In 1996 a second congregation, the Sisters Servants of the Lord and the Virgin of Matara, originally from Argentina, joined the ministry. St. Rocco Parish was founded in 2010 as the first Hispanic parish in the archdiocese. A key to the growth is that Msgr. Depman and the Sisters don’t just sit around waiting for kids to come to CCD (PREP). Very early on he purchased a bus and began picking students up at their schools, bringing them to religious education then driving them home. Now it’s a fleet of buses and there is PREP four days a week.

“I didn’t think I would be spending the last 25 years in the seat of a bus,” he said. “It’s not just myself, it’s the sisters and the lay catechists.”

While most of the rest of the awardees would not have as colorful a story, their dedication is just as deep.

Ross Trimboli has been teaching PREP at Blessed Virgin Mary Parish in Darby for 30 years. He keeps at it although he has moved away. “That is where I was confirmed and made my first Communion,” he said. “I’m compelled to do it. It is something I am meant to do.”

Another 30-year veteran, Lucy Leszinski, is from a different BVM, — Assumption B.V.M. Parish, Feasterville.

“Besides the fact that I love Jesus, I do this for my mother,” she said. “She would tell me when she was a little girl how much she loved to go to CCD and learning about God. I went to Catholic school and my children went to Catholic school. I wanted to follow in my mother’s footsteps and honor her.”

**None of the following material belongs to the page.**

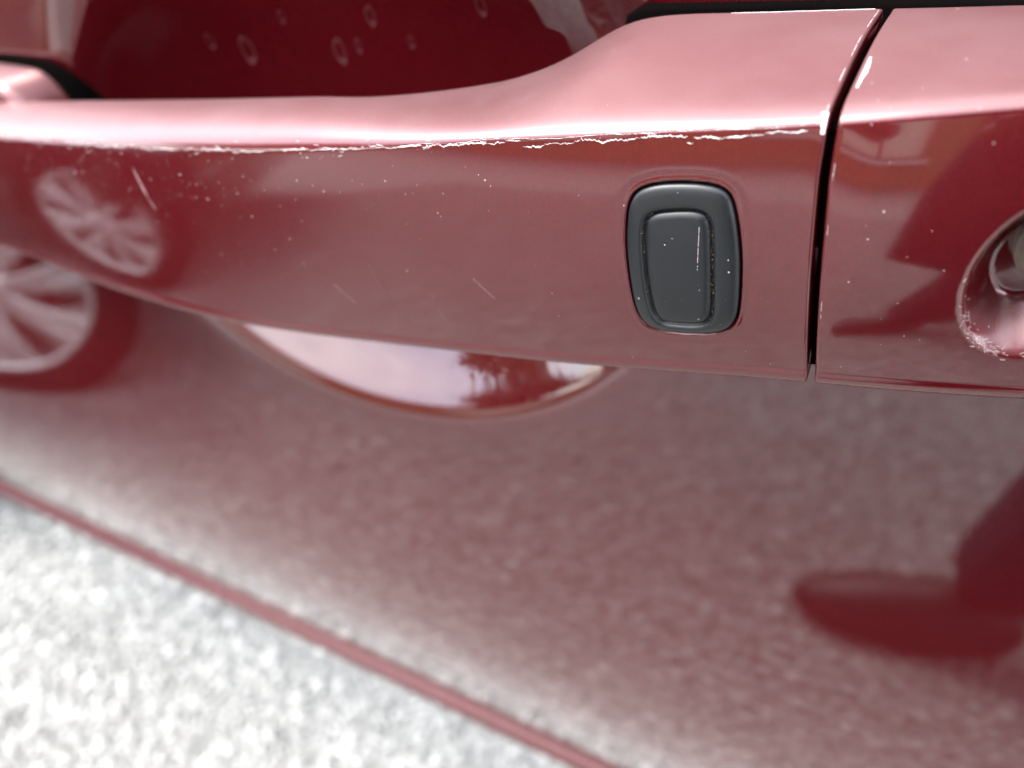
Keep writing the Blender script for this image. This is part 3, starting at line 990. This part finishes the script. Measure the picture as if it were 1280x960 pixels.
# ------------------------------------------------------------------ wheels
def make_wheel(parent, loc, rz, R=.315, rim=.215, nsp=8, wid=.20):
    """outer face towards local -Y"""
    h = wid / 2
    ty = link('wheel', lathe([(rim - .01, h - .02), (rim, h - .01), (rim + .03, h), (R - .04, h), (R - .012, h - .012), (R, h - .035), (R, -h + .035), (R - .012, -h + .012), (R - .04, -h), (rim + .03, -h), (rim, -h + .012), (rim - .012, -h + .03)], 72), M_tyre, parent)
    ty.location = loc; ty.rotation_euler = (0, 0, rz)
    link('rim', lathe([(rim, -h + .010), (rim - .004, -h + .006), (rim - .014, -h + .008), (rim - .018, -h + .03), (rim - .03, h - .03)], 72), M_alloy, ty)
    link('brake_disc', lathe([(.001, .015), (.14, .015), (.14, .028), (.001, .028)], 40), simple('brake_iron', (.03, .03, .032), .5, metal=.4), ty)
    for k in range(nsp):
        bm = bmesh.new()
        yo = -h + .012
        for sgn in (-1, 1):
            sect = [(.045, .014, yo + .002), (.09, .015, yo - .004), (.15, .018, yo - .003), (rim - .008, .027, yo + .006)]
            rings = []
            for r, hw, y in sect:
                cx = sgn * (.005 + .12 * max(0, r - .06))
                rings.append([bm.verts.new((cx + a * hw, y + b, r)) for a, b in ((-1, .028), (-1, .006), (-.55, 0), (.55, 0), (1, .006), (1, .028))])
            for i in range(3):
                for j in range(6):
                    bm.faces.new((rings[i][j], rings[i][(j + 1) % 6], rings[i + 1][(j + 1) % 6], rings[i + 1][j]))
        s_ = bm_obj('spoke', bm, M_alloy, ty)
        s_.rotation_euler = (0, 2 * math.pi * k / nsp, 0)
    link('hub_cap', lathe([(.0005, -h + .004), (.03, -h + .006), (.048, -h + .012), (.056, -h + .02), (.056, -h + .05)], 40), M_alloy, ty)
    return ty
wl = make_wheel(car, (0, 0, 0), 0)
wl.matrix_parent_inverse = Matrix.Translation(-CAR0)
wl.location = (-1.55, .24, .315)

# ------------------------------------------------------------------ the neighbour's car (seen as a reflection in the red paint)
NW = Vector((-1.61, -.51, 0))
ncar = thing('parked_car', 'dark grey parked car with silver multi spoke wheels standing close beside the red car', 'car', NW, math.radians(180 - 38))
# local frame: +x to the nose?  side facing the red car is local -Y
def side_outline():
    return [(-.40, .34), (-.43, .50), (-.40, .64), (-.30, .72), (.30, .86), (.62, .93), (1.20, 1.36), (1.45, 1.43), (2.4, 1.43), (2.95, 1.30), (3.30, .98), (3.36, .80), (3.36, .42), (3.28, .30)]
def body_mesh():
    bm = bmesh.new()
    top = side_outline()
    arch = lambda cx: [(cx + .36 * math.cos(a), .32 + .36 * math.sin(a)) for a in np.linspace(0, math.pi, 13)]
    low = [(3.0 + .36, .30)] if False else []
    bottom = [(3.02, .30)] + [(x, max(z, .30)) for x, z in arch(2.62)] + [(.40, .28)] + [(x, max(z, .30)) for x, z in arch(0.0)]
    ol = top + bottom
    def yin(z):
        return .02 * (z < .5) + max(0, (z - .92)) * .42
    a = [bm.verts.new((x, -.0 + yin(z), z)) for x, z in ol]
    b = [bm.verts.new((x, 1.62 - yin(z), z)) for x, z in ol]
    n = len(ol)
    for i in range(n):
        bm.faces.new((a[i], a[(i + 1) % n], b[(i + 1) % n], b[i]))
    fa = bm.faces.new(a); fb = bm.faces.new(b[::-1])
    bmesh.ops.triangulate(bm, faces=[fa, fb])
    return bm
bm_obj('body', body_mesh(), M_neigh, ncar, smooth=False)
def npan(name, pts, m, y=-.006, th=.01):
    bm = bmesh.new()
    yin = lambda z: .02 * (z < .5) + max(0, (z - .92)) * .42
    a = [bm.verts.new((x, y + yin(z), z)) for x, z in pts]; b = [bm.verts.new((x, y + th + yin(z), z)) for x, z in pts]
    n = len(pts)
    bm.faces.new(a); bm.faces.new(b[::-1])
    for i in range(n): bm.faces.new((a[i], a[(i + 1) % n], b[(i + 1) % n], b[i]))
    return bm_obj(name, bm, m, ncar, smooth=False)
npan('side_window', [(.78, .96), (1.26, 1.33), (1.75, 1.36), (1.75, .96)], M_glass)
npan('side_window', [(1.82, .96), (1.82, 1.36), (2.40, 1.36), (2.82, 1.0), (2.80, .96)], M_glass)
npan('sill_trim', [(.40, .13), (.40, .36), (2.2, .36), (2.2, .13)], M_dark, -.012)
npan('headlight', [(-.385, .60), (-.37, .69), (-.20, .735), (-.12, .66)], M_lamp, -.008)
bm_obj('nose_bumper', box_bm(-.445, -.34, .03, 1.59, .34, .52, .03, 3), M_neigh, ncar)
for xw, steer in ((0.0, math.radians(-9)), (2.62, 0)):
    make_wheel(ncar, (xw, .10, .315), steer)

# ------------------------------------------------------------------ the photographer (also only mirrored in the paint)
def skin_body(name, joints, edges, m, parent=None, sub=2, root=0):
    me = bpy.data.meshes.new(name)
    me.from_pydata([j[0] for j in joints], edges, [])
    o = bpy.data.objects.new(name, me); C.objects.link(o)
    if parent: o.parent = parent
    o.modifiers.new('skin', 'SKIN')
    o.modifiers.new('sub', 'SUBSURF').render_levels = sub
    o.modifiers['sub'].levels = sub
    sk = me.skin_vertices[0].data
    for i, j in enumerate(joints):
        r = j[1]
        sk[i].radius = r if hasattr(r, '__len__') else (r, r)
        sk[i].use_root = (i == root)
    me.materials.append(m)
    return o
PX, PY = .46, -.66
man = thing('person', 'person in dark jacket and jeans holding up a small camera to the red car door', 'person', (PX, PY, 0))
J = []
def add(p, r): J.append((p, r)); return len(J) - 1
# local coordinates: the person faces the car (+Y) and slightly left
pel = add((0, 0, .93), (.15, .11)); wst = add((-.02, .02, 1.08), (.14, .10)); che = add((-.06, .06, 1.30), (.17, .11)); nck = add((-.09, .09, 1.46), (.06, .06))
E_ = [(pel, wst), (wst, che), (che, nck)]
for s, foot in ((-1, (-.18, -.08)), (1, (.08, -.32))):
    hip = add((s * .09, 0, .86), (.095, .095)); kn = add(((-.05, -.09, .48) if s < 0 else (.12, -.2, .48)), (.115, .10)); an = add((foot[0], foot[1], .11), (.066, .066))
    E_ += [(pel, hip), (hip, kn), (kn, an)]
hand = []
for s in (-1, 1):
    sh = add((-.06 + s * .18, .07, 1.38), (.07, .07)); el = add((-.10 + s * .23, .20, 1.12), (.052, .052)); wr = add((.0283 - PX + s * .075 + .03, -.27 - PY, .97), (.034, .034))
    E_ += [(che, sh), (sh, el), (el, wr)]; hand.append(J[wr][0])
body_o = skin_body('body', J, E_, M_jacket, man)
coat = lathe([(.17, 1.12), (.20, .98), (.24, .80), (.245, .60), (.237, .595), (.23, .80), (.16, 1.1)], 40)
_c = np.zeros(len(coat.vertices) * 3); coat.vertices.foreach_get('co', _c); _c = _c.reshape(-1, 3)
_a = np.arctan2(_c[:, 2], _c[:, 0]); _r = np.hypot(_c[:, 0], _c[:, 2]) * (1 + .05 * np.sin(9 * _a) * (1.1 - _c[:, 1]))
coat.vertices.foreach_set('co', np.stack([_r * np.cos(_a) - .07, _r * .72 * np.sin(_a), _c[:, 1]], -1).astype(np.float32).ravel()); coat.update()
link('coat_skirt', coat, M_jacket, man)
hd = (-.12, .14, 1.62)
head_bm = bmesh.new(); bmesh.ops.create_uvsphere(head_bm, u_segments=32, v_segments=24, radius=1)
for v in head_bm.verts:
    x, y, z = v.co
    k = 1 - .22 * max(0, -z) ** 1.5
    y2 = y
    if y > .5: 
        y2 += .20 * math.exp(-((x / .16) ** 2 + ((z + .12) / .22) ** 2))          # nose
        y2 -= .10 * (math.exp(-(((x - .38) / .16) ** 2 + ((z - .08) / .12) ** 2)) + math.exp(-(((x + .38) / .16) ** 2 + ((z - .08) / .12) ** 2)))
        y2 += .05 * math.exp(-((x / .28) ** 2 + ((z + .52) / .08) ** 2))
    v.co = (hd[0] + x * .075 * k, hd[1] + y2 * .095 * k, hd[2] + z * .118)
bm_obj('head', head_bm, M_skin, man)
hr = bmesh.new(); bmesh.ops.create_uvsphere(hr, u_segments=28, v_segments=20, radius=1)
bmesh.ops.delete(hr, geom=[v for v in hr.verts if v.co.z < -.25 or (v.co.y > .35 and v.co.z < .45)], context='VERTS')
for v in hr.verts: v.co = (hd[0] + v.co.x * .083, hd[1] - .006 + v.co.y * .100, hd[2] + .008 + v.co.z * .122)
bm_obj('hair', hr, M_hair, man)
for s, h_ in zip((-1, 1), hand):
    J2 = [(h_, (.026, .020)), ((h_[0] - s * .012, h_[1] + .05, h_[2] - .01), (.034, .015))]; E2 = [(0, 1)]
    for k, ln__ in enumerate((.030, .036, .034, .026)):
        b = (h_[0] - s * (.012 + .004), h_[1] + .075 - abs(k - 1.5) * .004, h_[2] + .018 - k * .016)
        i0 = len(J2)
        J2 += [(b, .009), ((b[0] - s * .016, b[1] + ln__ * .6, b[2]), .0085), ((b[0] - s * .040, b[1] + ln__ * .7, b[2]), .0075)]
        E2 += [(1, i0), (i0, i0 + 1), (i0 + 1, i0 + 2)]
    i0 = len(J2)
    J2 += [((h_[0] - s * .028, h_[1] + .03, h_[2] - .028), .010), ((h_[0] - s * .046, h_[1] + .045, h_[2] - .030), .009)]
    E2 += [(0, i0), (i0, i0 + 1)]
    skin_body('hand', J2, E2, M_skin, man, 2)
for foot, tz in (((-.18, -.08), math.radians(82)), ((.08, -.32), math.radians(45))):
    sh = bmesh.new(); bmesh.ops.create_uvsphere(sh, u_segments=28, v_segments=16, radius=1)
    for v in sh.verts:
        x, y, z = v.co
        top = .055 - .018 * max(0, y) + .035 * max(0, -y)
        wd = .046 * (1 + .12 * y)
        v.co = (x * wd * 1.1, y * .16 + .075, .046 + (z * top * 1.25 if z > 0 else max(z, -.7) * .064))
    o = bm_obj('shoe', sh, M_shoe, man); o.location = (foot[0], foot[1], 0); o.rotation_euler = (0, 0, tz)

ccam = thing('compact_camera', 'small black compact camera held in front of the person at the car door', 'camera', tuple(CAM - FW * .035))
ccam.rotation_euler = co.rotation_euler if False else co.matrix_world.to_euler()
bm_obj('camera_body', box_bm(-.052, .052, -.030, .030, -.012, .012, .006, 3), M_dark, ccam)
me = lathe([(.024, .0), (.024, .012), (.020, .018), (.018, .018)], 40)
lens = link('lens_barrel', me, M_dark, ccam); lens.rotation_euler = (math.radians(-90), 0, 0); lens.location = (0, 0, -.010)

# ------------------------------------------------------------------ house and trees beyond the yard (mirrored along the horizon)
def house(x, y):
    h = thing('house', 'single storey brown house with pale sky-toned panes in its windows across the gravel yard', 'house', (x, y, 0))
    bm_obj('wall', box_bm(-6, 6, -4, 0, 0, 2.9, .01), M_wall, h, False)
    bm = bmesh.new()
    v = [bm.verts.new(p) for p in [(-6.5, .5, 2.8), (6.5, .5, 2.8), (6.5, -4.5, 2.8), (-6.5, -4.5, 2.8), (-5.5, -2, 4.3), (5.5, -2, 4.3)]]
    for f in [(0, 1, 5, 4), (2, 3, 4, 5), (1, 2, 5), (3, 0, 4), (0, 3, 2, 1)]: bm.faces.new([v[i] for i in f])
    bm_obj('roof', bm, M_roof, h, False)
    for cx in (-4.2, -1.4, 1.6, 4.4):
        fr_ = bm_obj('window_frame', box_bm(cx - .85, cx + .85, .002, .06, .8, 2.3, .01), M_roof, h, False)
        for s in (-1, 1):
            bm_obj('pane', box_bm(cx + s * .42 - .37, cx + s * .42 + .37, .062, .07, .88, 2.22), M_pane_sky, fr_, False)
        bm_obj('sill', box_bm(cx - .95, cx + .95, .0615, .16, .70, .798, .01), M_white, fr_, False)
house(-1.5, -6.2)
def tree(x, y, h, r, label):
    t = thing('tree', label, 'tree', (x, y, 0), 0, None)
    bm = tube_bm([(0, 0, 0), (.05, .03, h * .25), (-.04, .05, h * .5), (.05, 0, h * .8)], [.22, .17, .12, .03], 10)
    for k in range(7):
        a = k * 2.4; z0 = h * (.3 + .06 * k)
        tube_bm([(0, 0, z0), (r * .4 * math.cos(a), r * .4 * math.sin(a), z0 + h * .1), (r * .75 * math.cos(a), r * .75 * math.sin(a), z0 + h * .17)], [.09, .06, .015], 7, bm)
    bm_obj('trunk', bm, M_bark, t)
    n = 5200
    cl = rng.normal(0, 1, (60, 3)); cl /= np.linalg.norm(cl, axis=1)[:, None]; cl *= rng.uniform(.35, 1, (60, 1))
    c = cl[rng.integers(0, 60, n)] + rng.normal(0, .14, (n, 3))
    c = c * np.array([r, r, h * .33]) + np.array([0, 0, h * .66])
    d = rng.normal(0, 1, (n, 3)); d /= np.linalg.norm(d, axis=1)[:, None]
    e = np.cross(d, rng.normal(0, 1, (n, 3))); e /= np.linalg.norm(e, axis=1)[:, None]
    s_ = rng.uniform(.07, .16, (n, 1))
    V = np.stack([c - d * s_, c + e * s_ * .45, c + d * s_, c - e * s_ * .45], 1).reshape(-1, 3)
    F = np.arange(n * 4).reshape(n, 4)
    link('crown', mesh_from('crown', V, F), M_leaf, t, False)
tree(-7.6, -5.2, 4.6, 1.5, 'broad leafy tree at the end of the brown house')
tree(4.2, -6.0, 5.0, 1.5, 'smaller leafy tree in front of the brown house')
tree(8.0, -4.0, 7.0, 2.5, 'tall leafy tree standing away from the house behind the red car')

Nichole Stolarski was awarded for five years of service at Our Lady of the Sacred Heart, Hilltown. She does it because she believes it is important for children to have God in their life. “Actually I joined to teach my children in CCD,” she said. “One is now out and two are still in it.”

Very clearly, based on this service there may be a shortage of workers in the vineyard on the clerical and vowed religious level, but the laity are filling in quite nicely.